AMD's Fusion A-Series APUs Offer 10.5-hour Battery Life, USB 3.0
AMD started shipping its "Llano" Accelerated Processor Units (APUs) to OEMs back in April, and now the new parts are officially out. The Sunnyvale chip maker announced what it's calling the Fusion A-Series, which AMD says "enable brilliant graphics, supercomputer-like performance, and all day battery life." These 32nm APUs are a different class of chips than the APUs that are already available, and take aim at consumer notebooks and desktops.
"The AMD A-Series APU represents an inflection point for AMD and is perhaps the industry’s biggest architectural change since the invention of the microprocessor," said Rick Bergman, senior vice president and general manager, AMD Products Group. "It heralds the arrival of brilliant all-new computing experiences, and enables unprecedented graphics and video performance in notebooks and PCs. Beginning today we are bringing discrete-class graphics to the mainstream."

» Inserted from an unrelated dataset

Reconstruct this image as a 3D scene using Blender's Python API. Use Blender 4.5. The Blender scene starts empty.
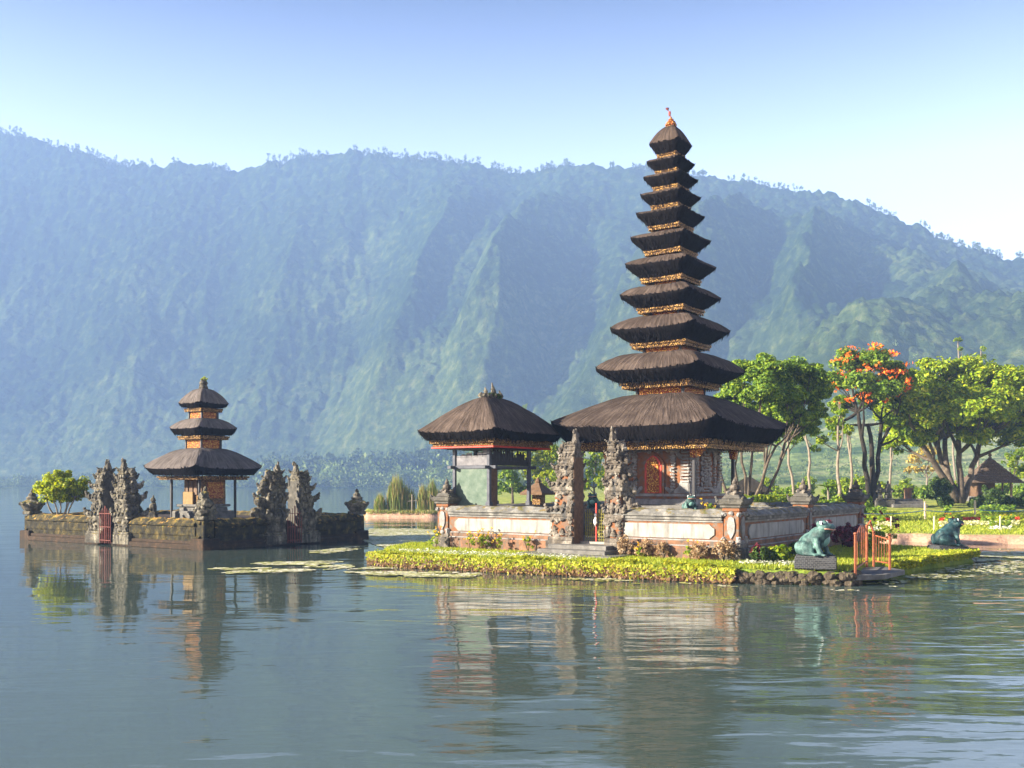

AMD's A-Series APUs are shipping now and will appear in more than 150 notebooks and desktops from leading OEMs throughout the second quarter of 2011 and beyond, AMD says. AMD promises up to 10.5 hours of battery life, DirectX 11-capable discrete-level graphics up to 400 Radeon cores along with dedicated HD video processing on a single chip, stereoscopic 3D support, up to 4MB of cache, clockspeeds up to 1.9GHz (2.5GHz Turbo), and USB 3.0 support.